AI’s Perfection Paradox: Authenticity Is the New Gold
STORY INLINE POST
Something perfectly written used to be great. It showed attention to details, consistency, and discipline. You could work under pressure, you took the time to check and validate to build that 10/10 project. It didn’t matter if it was a creative project, an article, or just a process. Perfectionism was a synonym of effort, detail, and quality, and something we all wanted. But that is part of the past.
That idea of perfection made sense in a world where we went through something to get there. When effort was visible, and quality meant someone invested in the process. But now that almost anyone can create something “perfect enough” in seconds with AI, the value of perfectionism just changed.
We know we can come up with something solid in seconds. Not great, but good enough. The problem is, when everyone can do that, what happens when everything starts to look the same?
Collapse of Identity in the Job Market
We can get something decent in seconds. From applying to a job to building a resume that adapts to what the company needs, all in just minutes. We can copy-paste a LinkedIn profile and ask what to say to build empathy with the interviewer. Sounds creepy, but that is what is happening right now.
We can build a perfect follow-up message, a "thanks for the offer," or a welcoming note when joining the team. And regardless of what you do, you’ll keep using it in your day to day. Is that bad? Not at all. What’s more, AI brings amazing tools that help us in many ways. It saves time, finds better info, makes things faster.

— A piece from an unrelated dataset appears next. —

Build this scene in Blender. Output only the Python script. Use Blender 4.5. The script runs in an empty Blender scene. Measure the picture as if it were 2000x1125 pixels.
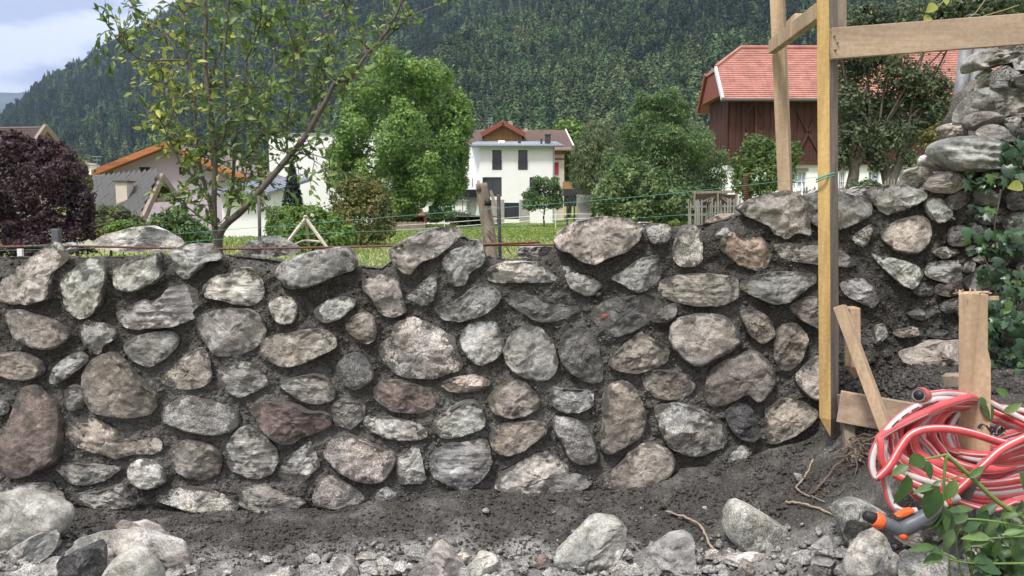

The thing is, as we’re all using the same tools to do the same things, and trying to do them as well as possible, we all end up looking like the same person. And for some reason, that’s causing more rejection than ever.
Failing as Authenticity
If everyone builds something good, appropriate, but the same as someone else’s, there’s no differentiator. You become just another one.
Now that we can all do it, and faster, the effect that perfectionism used to have is starting to flip. Why? First, it feels harder to connect with something that wasn’t really made by someone. Second, we’re all doing it, and we all know how it’s done.
So instead of something perfect showing your amazing skills, now it shows you are lazy, because what you do looks like many other things others are doing.
We all use AI, but it can make you look smarter or less intelligent than you actually are, depending on how you use it. So it looks like the trust game in the job market now is one in which, suddenly, not being perfect but being different is valuable.
Welcome to the Trust Economy
What makes people trust? It’s not about being fast and perfect anymore. It’s about being real. Real means showing how you think, not just what you’ve produced. It means showing your process, not just the perfect outcome. It means having opinions, making decisions, and sometimes, getting it wrong.
That’s why someone who dares to publish a raw idea, give a not-so-polished answer, or even say “I don’t know,” feels more authentic and immediately builds connection and empathy.
Is “failing” the new way of garnering trust? If we start failing, will we build more confidence? Could be contradictory, but not at all. Defining what authenticity means in workplaces is tricky, because we are always acting. It's what people call professionalism.
So it's not about failing. It's about taking the time, creating value, with or without tools, but with ownership.
The New Gold: Judgment
So is AI our enemy? Not at all. It's an amazing tool, but it’s just the what. We are the ones who have to say when and how much.
Even though it might sound obvious, applying judgment has become a challenge with the impact of technology in the last 10 years. When was the last time you weren’t sure about something and took five minutes to think instead of Googling?
The impact of having everything at your fingertips, and having it fast, is damaging something valuable: our judgment. The ability to make good decisions by evaluating options, context, and consequences. Not just following what’s available or easy.
Today, people are tired of perfectionism because it is common.
Is failing now worthy? Not really, but it shows the same skills perfectionism used to. Before, you took the time to make it perfect. Now, perfection is the easiest thing. So if you take the time to do something by yourself, re-edit something, then that shows commitment.
If now “human made” is worth more, maybe that is the new value we can bring to the table. We know how to build something “perfect.” But within that perfectionism that looks the same and is now boring, maybe we can do something just different.